The ultimate backlight is RGB LED backlighting, but that is expensive, and not often seen. It's what we use to build avionics displays for commercial jets and military aircraft, though.
06/26/2011 01:47:40 PM · #21
Originally posted by GeneralE:

Originally posted by kirbic:

Originally posted by George:

I like Samsung TVs and LCD Monitors. So my suggestion is get a Samsung with a high brightness (at least 300 cd/m^2), low response time (at most 8ms), and high contrast ratio (I don't know what "high" is nowadays, so just compare).
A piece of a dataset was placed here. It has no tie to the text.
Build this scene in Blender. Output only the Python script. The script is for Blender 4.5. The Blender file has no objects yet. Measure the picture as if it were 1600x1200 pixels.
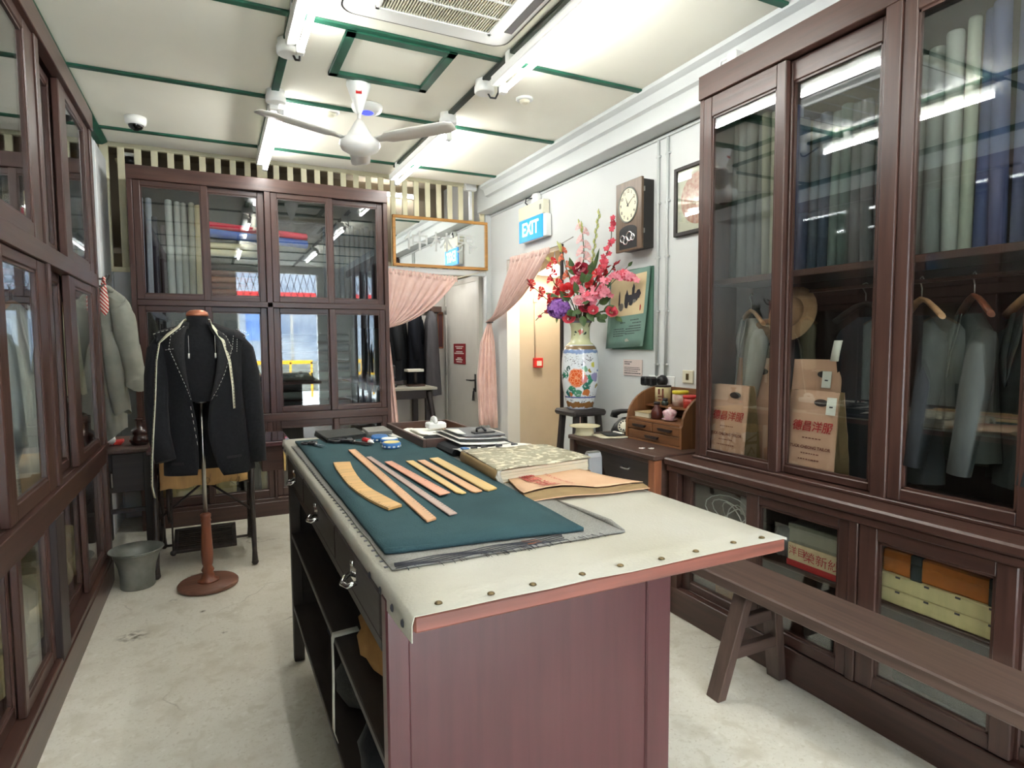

Here's one.


From a technical perspective, all of these selection criteria will drive a shopper in the wrong direction for photography work.
- Most LCD monitors are *too bright* and so maximum brightness is a poor indicator of fitness for photo editing

One of several reasons I still do 99% of my editing on a Sony Trinitron CRT ... :-)


I gave up my last Trinitron a couple years ago, when the brightness control started to flake out. Once I replaced it, I realized that even a decent LCD monitor truly did out-do it. The only metric of any value that I took a step back on was resolution. And not by all that much. I just re-built my desktop system this Spring, and I finally made good on my promise to myself and got a truly good LCD monitor, the Dell U2711. All I can say is "wow!" I pivoted the old Samsung 22" monitor and set it up as a second display. I now have my main display running at 2560x1440, and the second display at 1050x1680. The U2711 has a gamut of 102% of sRGB per CIE 1931, exceeding the capability of any CRT.